たとえば、意味の多義性を求め、矛盾や対立、欠落を探す「木目に逆らって読む」方法が、ポスト構造主義の章で述べられる。テクストに逆らってテクストを読む。そこから得られる発見と喜びが、無上に素晴らしい。「俺の"読み"で合ってたんだ」と思う一方、その"読み"をひっくり返す理論に出会い、「いままで私は何を読んできたんだ!」と身もだえしたくなる。
本書が優れているのは、それぞれの理論の"読み"をシミュレートしてくれているところ。ポー『楕円形の肖像』の全文が巻末にあり、それぞれの理論が、どう料理しているかが分かる。本文を読まずに、いったん自分の解釈をメモっておき、しかる後に理論へ踏み込んでいくと、自分の"読み"の傾向が浮かび上がってくるので楽しいかも(一方、もっと面白い"読み"に出会えるかも)。
イデオロギーから離れ、テクニカルな手法を解説する「文体論」「物語論」も多くの発見があった。語りの手法で読み手の感情をコントロールするやり方が解説されている。ある文に接し、なぜあんな気分になるのか、どうしてこういう印象が得られるのか、手にとるように分かる。
たとえば、ハーディの『テス』を俎上に、テスがいかにしてアレックに屈服するかは、テクストで描写されている内容だけでなくその形式にも現れるという。本書では、レイプシーンの文法構造それ自体によって示されているというのだ。アレックが肉体的・社会的な力を持っていることは、彼(または彼の属性)が文の主語になっていることが強調される。「彼は(主語)彼女に(目的語)触った」「彼の指は(主語)彼女のなかに(目的語)沈み込んだ」といったパターンをとることで分かる。
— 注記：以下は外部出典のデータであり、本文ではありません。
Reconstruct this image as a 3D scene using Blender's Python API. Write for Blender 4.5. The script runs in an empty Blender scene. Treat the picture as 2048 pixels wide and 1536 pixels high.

あるいは、ミメーシスとディエゲーシスという語りの「モード」を例に、物語の焦点と緩急を解説する。ミメーシスは、「見せること、示すこと」であり、出来事がシーンとして具体的に再現され、直接見聞きしているような錯覚を与える。ディエゲーシスは、「告げること、述べること」であり、概観的あるいは要約的に語られ、必要な情報だけがかいつまんで伝えられる。
語り手は、読者と登場人物の双方から何かを「隠す」。そいて、ミメーシスとディエゲーシスを使い分けながら、隠されたものを明らかにしてゆく。物語の本質は遅延(情報伝達を遅らせること)であり、良い小説を書くための秘訣は、「読者を笑わせ、泣かせ、かつ待たせる」ことだという。
わたしが物語の何に心を動かされ、どのように「待たされ」ているかが、見えてくる。一種の種明かしを聞かされているようで、不安になるとともに、自分の「こころ」が透け見えて楽しい。
これまで読んできた小説を通し、わたしの中に残っている「砂金」を確かめると共に、まだ手付かずの部分があることに気づき、嬉しくなる。
文学は、楽しい。それは、バイアスを映す鏡であり、世界の見方を変える立ち位置であり、何よりも人生に隠された芳醇さを味わう舌だ。生きて読むことの喜びを、あらためて教えてくれる、得難い一冊。